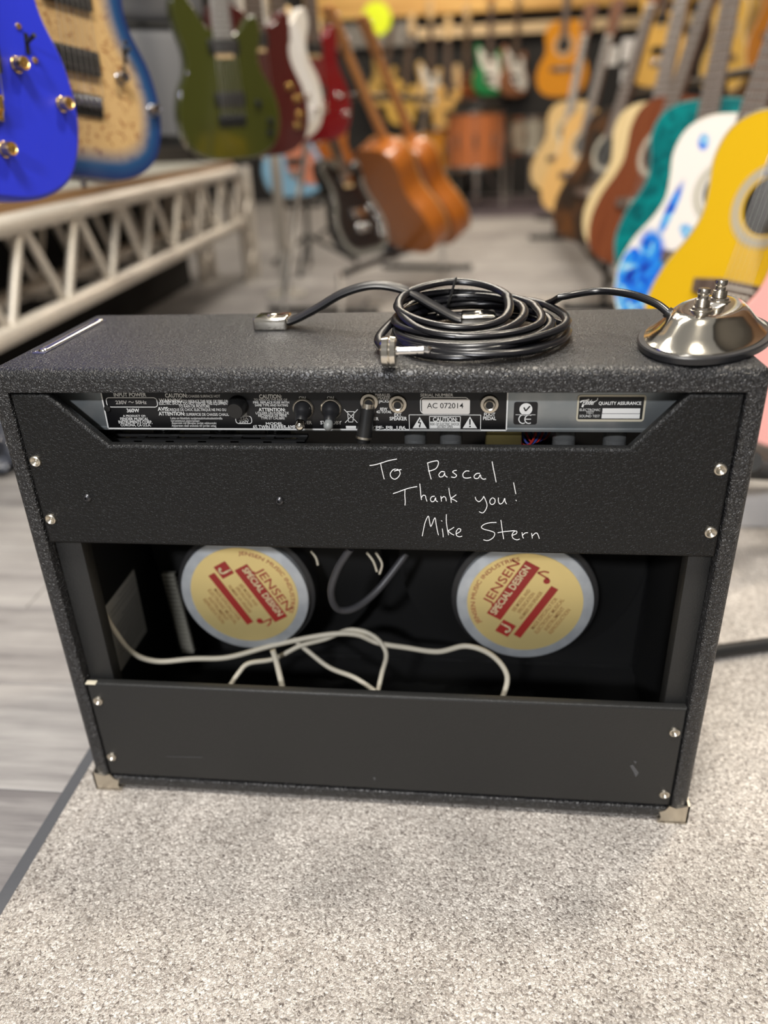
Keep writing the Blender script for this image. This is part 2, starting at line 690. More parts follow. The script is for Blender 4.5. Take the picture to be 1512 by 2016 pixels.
bm = bmesh.new()
vs = [bm.verts.new(p) for p in ((TS, 0.245, TB), (W_ - TS, 0.245, TB), (W_ - TS, 0.205, H_ - TT), (TS, 0.205, H_ - TT),
                                (TS, 0.262, TB), (W_ - TS, 0.262, TB), (W_ - TS, 0.222, H_ - TT), (TS, 0.222, H_ - TT))]
for f in ((0, 1, 2, 3), (4, 7, 6, 5), (0, 4, 5, 1), (1, 5, 6, 2), (2, 6, 7, 3), (3, 7, 4, 0)):
    bm.faces.new([vs[i] for i in f])
link('speaker_baffle', mesh(bm, False), M_black, amp)
M_in = mat('inside_black', (0.009, 0.009, 0.009), 0.6)
for (a, b) in (((TS, 0.03, TB), (TS + 0.002, 0.205, 0.44)), ((W_ - TS - 0.002, 0.03, TB), (W_ - TS, 0.205, 0.44)), ((TS + 0.002, 0.03, TB), (W_ - TS - 0.002, 0.24, TB + 0.002))):
    B().box(a, b).obj('inner_lining', M_in, amp, False)

XZ = lambda Y: Matrix(((1, 0, 0, 0), (0, 0, 1, Y), (0, 1, 0, 0), (0, 0, 0, 1)))


def xz_mesh(loops, y0, y1, bev):
    me = ngon_mesh(loops, 0, y1 - y0, bev)
    me.transform(XZ(y0))
    me.flip_normals()
    return me


up = link('upper_back_panel', xz_mesh([[(0.0198, 0.334), (0.6535, 0.334), (0.6535, 0.4872), (0.6105, 0.4872), (0.5675, 0.4385), (0.103, 0.4385), (0.0545, 0.4872), (0.0198, 0.4872)]], 0.0008, 0.012, 0.0030), M_panel, amp)
lo = link('lower_back_panel', xz_mesh([[(0.0198, 0.0245), (0.6535, 0.0245), (0.6535, 0.1585), (0.0198, 0.1585)]], 0.0008, 0.012, 0.0030), M_low, amp)
for x0, x1 in ((TS, 0.0465), (0.6335, W_ - TS)):
    B().box((x0, 0.0125, TB), (x1, 0.031, 0.44), 0.002).obj('mounting_cleat', M_low, amp)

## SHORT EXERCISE
Restate the data above exactly, stripping out each image.

## FINISHED ANSWER
Keep writing the Blender script for this image. This is part 2, starting at line 690. More parts follow. The script is for Blender 4.5. Take the picture to be 1512 by 2016 pixels.
bm = bmesh.new()
vs = [bm.verts.new(p) for p in ((TS, 0.245, TB), (W_ - TS, 0.245, TB), (W_ - TS, 0.205, H_ - TT), (TS, 0.205, H_ - TT),
                                (TS, 0.262, TB), (W_ - TS, 0.262, TB), (W_ - TS, 0.222, H_ - TT), (TS, 0.222, H_ - TT))]
for f in ((0, 1, 2, 3), (4, 7, 6, 5), (0, 4, 5, 1), (1, 5, 6, 2), (2, 6, 7, 3), (3, 7, 4, 0)):
    bm.faces.new([vs[i] for i in f])
link('speaker_baffle', mesh(bm, False), M_black, amp)
M_in = mat('inside_black', (0.009, 0.009, 0.009), 0.6)
for (a, b) in (((TS, 0.03, TB), (TS + 0.002, 0.205, 0.44)), ((W_ - TS - 0.002, 0.03, TB), (W_ - TS, 0.205, 0.44)), ((TS + 0.002, 0.03, TB), (W_ - TS - 0.002, 0.24, TB + 0.002))):
    B().box(a, b).obj('inner_lining', M_in, amp, False)

XZ = lambda Y: Matrix(((1, 0, 0, 0), (0, 0, 1, Y), (0, 1, 0, 0), (0, 0, 0, 1)))


def xz_mesh(loops, y0, y1, bev):
    me = ngon_mesh(loops, 0, y1 - y0, bev)
    me.transform(XZ(y0))
    me.flip_normals()
    return me


up = link('upper_back_panel', xz_mesh([[(0.0198, 0.334), (0.6535, 0.334), (0.6535, 0.4872), (0.6105, 0.4872), (0.5675, 0.4385), (0.103, 0.4385), (0.0545, 0.4872), (0.0198, 0.4872)]], 0.0008, 0.012, 0.0030), M_panel, amp)
lo = link('lower_back_panel', xz_mesh([[(0.0198, 0.0245), (0.6535, 0.0245), (0.6535, 0.1585), (0.0198, 0.1585)]], 0.0008, 0.012, 0.0030), M_low, amp)
for x0, x1 in ((TS, 0.0465), (0.6335, W_ - TS)):
    B().box((x0, 0.0125, TB), (x1, 0.031, 0.44), 0.002).obj('mounting_cleat', M_low, amp)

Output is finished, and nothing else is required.